While the arbitration was proceeding, Equatorial Guinea sought to annul the preliminary award in the Court of Appeal of Paris, and it sought a stay of the arbitration while its annulment claim was pending (the Court of Appeal ultimately rejected the annulment claim). When the tribunal denied the request for a stay, Equatorial Guinea sued Fitzpatrick Equatorial Guinea and the arbitrators in the District Court of Paris, seeking to enjoin the arbitration pending the Court of Appeal’s decision. The District Court declined to exercise jurisdiction over this claim. Equatorial Guinea also filed a criminal complaint (in France, apparently) against Fitzpatrick Equatorial Guinea, claiming that it was guilty of fraud in connection with a bond it obtained on the highway project, and it again sought a stay of the arbitration in light of the pending criminal charges.

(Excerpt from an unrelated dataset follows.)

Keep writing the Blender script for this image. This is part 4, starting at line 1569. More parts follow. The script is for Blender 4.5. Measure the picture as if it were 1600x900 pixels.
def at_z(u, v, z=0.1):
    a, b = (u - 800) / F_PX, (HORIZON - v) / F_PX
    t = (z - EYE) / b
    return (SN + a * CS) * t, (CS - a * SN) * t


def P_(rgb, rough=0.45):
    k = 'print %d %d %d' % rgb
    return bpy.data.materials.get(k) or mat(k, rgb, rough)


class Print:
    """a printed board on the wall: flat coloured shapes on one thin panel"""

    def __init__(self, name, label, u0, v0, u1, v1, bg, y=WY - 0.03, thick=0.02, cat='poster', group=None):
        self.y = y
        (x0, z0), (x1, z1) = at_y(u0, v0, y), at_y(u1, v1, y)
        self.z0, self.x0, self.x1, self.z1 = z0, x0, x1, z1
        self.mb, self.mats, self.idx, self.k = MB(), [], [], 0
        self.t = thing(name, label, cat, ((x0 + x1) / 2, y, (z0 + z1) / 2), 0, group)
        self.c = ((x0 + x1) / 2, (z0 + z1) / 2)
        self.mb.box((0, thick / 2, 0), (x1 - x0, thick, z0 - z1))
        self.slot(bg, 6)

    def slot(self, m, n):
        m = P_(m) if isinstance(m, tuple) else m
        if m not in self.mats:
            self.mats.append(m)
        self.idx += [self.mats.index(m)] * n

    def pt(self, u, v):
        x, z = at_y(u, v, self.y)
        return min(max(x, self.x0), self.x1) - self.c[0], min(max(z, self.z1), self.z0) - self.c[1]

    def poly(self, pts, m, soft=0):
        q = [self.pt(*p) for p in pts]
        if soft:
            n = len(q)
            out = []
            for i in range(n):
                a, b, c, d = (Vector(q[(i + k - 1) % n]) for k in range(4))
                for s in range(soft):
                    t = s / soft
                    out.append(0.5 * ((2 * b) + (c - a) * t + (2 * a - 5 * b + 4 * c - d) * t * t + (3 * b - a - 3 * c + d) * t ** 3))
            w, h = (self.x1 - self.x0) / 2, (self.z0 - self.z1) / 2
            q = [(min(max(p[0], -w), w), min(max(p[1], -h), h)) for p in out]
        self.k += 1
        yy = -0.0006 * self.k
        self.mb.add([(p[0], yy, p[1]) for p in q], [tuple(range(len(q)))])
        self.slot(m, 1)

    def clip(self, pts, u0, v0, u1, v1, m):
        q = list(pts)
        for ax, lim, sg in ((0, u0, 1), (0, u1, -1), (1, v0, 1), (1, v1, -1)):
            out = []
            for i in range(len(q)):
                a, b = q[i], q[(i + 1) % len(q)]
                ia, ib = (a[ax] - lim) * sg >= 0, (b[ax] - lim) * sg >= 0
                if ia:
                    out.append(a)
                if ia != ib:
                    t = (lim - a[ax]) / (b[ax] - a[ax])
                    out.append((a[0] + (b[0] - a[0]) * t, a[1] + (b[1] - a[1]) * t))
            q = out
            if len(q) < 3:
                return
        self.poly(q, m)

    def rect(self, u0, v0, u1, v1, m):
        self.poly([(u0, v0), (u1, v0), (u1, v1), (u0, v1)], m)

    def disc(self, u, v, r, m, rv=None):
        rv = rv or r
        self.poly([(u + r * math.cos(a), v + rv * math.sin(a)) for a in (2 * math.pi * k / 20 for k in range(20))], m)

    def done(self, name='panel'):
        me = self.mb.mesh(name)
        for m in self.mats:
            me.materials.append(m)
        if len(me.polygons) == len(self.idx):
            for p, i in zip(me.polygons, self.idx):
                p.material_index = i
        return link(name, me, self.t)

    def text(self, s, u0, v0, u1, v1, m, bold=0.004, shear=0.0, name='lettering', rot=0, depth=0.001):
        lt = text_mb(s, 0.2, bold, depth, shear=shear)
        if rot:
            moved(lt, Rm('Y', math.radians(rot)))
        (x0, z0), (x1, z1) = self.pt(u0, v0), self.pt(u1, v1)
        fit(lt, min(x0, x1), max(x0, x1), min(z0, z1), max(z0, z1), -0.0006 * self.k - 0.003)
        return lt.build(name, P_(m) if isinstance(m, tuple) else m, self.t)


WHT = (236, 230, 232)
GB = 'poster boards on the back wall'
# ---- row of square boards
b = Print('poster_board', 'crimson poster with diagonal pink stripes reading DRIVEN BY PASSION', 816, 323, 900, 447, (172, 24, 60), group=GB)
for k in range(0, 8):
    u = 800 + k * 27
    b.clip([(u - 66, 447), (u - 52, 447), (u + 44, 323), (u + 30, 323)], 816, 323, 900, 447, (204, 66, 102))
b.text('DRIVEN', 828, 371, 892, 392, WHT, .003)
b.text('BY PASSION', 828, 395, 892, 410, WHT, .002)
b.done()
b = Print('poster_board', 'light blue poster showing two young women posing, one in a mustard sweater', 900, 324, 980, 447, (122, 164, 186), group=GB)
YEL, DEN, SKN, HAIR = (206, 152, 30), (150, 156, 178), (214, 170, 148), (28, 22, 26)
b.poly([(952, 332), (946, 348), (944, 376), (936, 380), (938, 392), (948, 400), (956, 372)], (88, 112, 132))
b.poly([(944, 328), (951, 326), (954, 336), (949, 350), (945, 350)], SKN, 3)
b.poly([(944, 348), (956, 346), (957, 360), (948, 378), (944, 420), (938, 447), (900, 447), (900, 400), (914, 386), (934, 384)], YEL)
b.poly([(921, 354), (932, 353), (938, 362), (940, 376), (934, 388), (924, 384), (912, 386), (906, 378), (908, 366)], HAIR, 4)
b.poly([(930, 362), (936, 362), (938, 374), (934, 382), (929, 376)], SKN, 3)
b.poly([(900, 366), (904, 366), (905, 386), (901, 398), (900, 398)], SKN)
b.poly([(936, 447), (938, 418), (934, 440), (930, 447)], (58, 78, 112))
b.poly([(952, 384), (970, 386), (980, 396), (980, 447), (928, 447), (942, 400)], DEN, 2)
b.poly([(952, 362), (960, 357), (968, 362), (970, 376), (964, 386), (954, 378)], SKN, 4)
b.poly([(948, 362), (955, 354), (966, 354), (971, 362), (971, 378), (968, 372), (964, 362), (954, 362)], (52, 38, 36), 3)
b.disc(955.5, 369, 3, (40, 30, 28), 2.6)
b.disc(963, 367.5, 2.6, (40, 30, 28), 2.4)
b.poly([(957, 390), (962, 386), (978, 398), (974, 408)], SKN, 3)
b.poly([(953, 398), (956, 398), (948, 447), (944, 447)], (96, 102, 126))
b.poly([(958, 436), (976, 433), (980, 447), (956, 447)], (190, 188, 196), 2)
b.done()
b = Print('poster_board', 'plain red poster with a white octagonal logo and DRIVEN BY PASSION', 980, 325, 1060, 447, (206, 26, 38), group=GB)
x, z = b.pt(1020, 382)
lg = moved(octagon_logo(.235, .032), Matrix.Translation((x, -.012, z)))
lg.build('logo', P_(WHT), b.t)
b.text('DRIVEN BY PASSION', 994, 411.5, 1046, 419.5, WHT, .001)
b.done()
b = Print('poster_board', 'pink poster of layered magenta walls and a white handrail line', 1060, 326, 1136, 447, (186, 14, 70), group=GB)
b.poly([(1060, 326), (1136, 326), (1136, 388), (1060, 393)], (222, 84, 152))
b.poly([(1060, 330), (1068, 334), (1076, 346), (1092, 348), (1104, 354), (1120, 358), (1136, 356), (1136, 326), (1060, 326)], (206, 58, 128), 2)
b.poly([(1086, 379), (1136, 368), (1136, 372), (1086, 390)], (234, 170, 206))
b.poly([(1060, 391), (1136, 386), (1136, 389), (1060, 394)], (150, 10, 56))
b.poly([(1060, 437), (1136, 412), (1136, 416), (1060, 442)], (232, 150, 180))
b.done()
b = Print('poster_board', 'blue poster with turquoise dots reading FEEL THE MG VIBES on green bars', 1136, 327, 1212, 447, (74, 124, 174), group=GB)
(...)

Despite Equatorial Guinea’s attempt to obtain a stay, the arbitration hearing went ahead. After the hearing concluded, Equatorial Guinea sought and obtained an order from the District Court of Paris recognizing the Equatorial Guinean insolvency proceeding. Nevertheless, the tribunal issued a final award that expressly incorporated the preliminary award and held that Fitzpatrick International, not the receiver, had standing to represent Fitzpatrick Equatorial Guinea in the arbitration. It awarded more than € 12 million to Fitzpatrick.

Fitzpatrick Equatorial Guinea assigned its interest in the award to Fitzpatrick International. Meanwhile, Equatorial Guinea brought an action in the Court of Appeal of Paris to set aside the award, again on standing grounds. Fitzpatrick obtained recognition of the award in the High Court in London, and then filed its action in New York seeking confirmation.

Equatorial Guinea moved to dismiss for lack of subject matter jurisdiction, again citing standing. This was a pretty smart way to frame the issue, since in the US federal courts questions of standing go to the power of the court under the Constitution (because the courts are courts of limited jurisdiction that have power to hear only actual cases and controversies). But the court held that it lacked the power to review the arbitral tribunal’s decision about who had standing to represent Fitzpatrick Equatorial Guinea. Thus it denied Equatorial Guinea’s motion to dismiss (or more precisely, the magistrate judge recommended denial of the motion):

Although presented as an issue of standing, the argument is premised on a supposition directly contrary to the finding of the arbitral tribunal. A ruling in Defendant’s favor would require this court to vacate, or at the very least, to modify the Final Award.

This seems like the right outcome, that is, the outcome that a court should want to try to reach. But there may be complexities here that are worth pondering. Is there not a circularity problem? Isn’t the court giving effect to the arbitral award, when precisely what is to be decided is whether it should give effect to the arbitral award?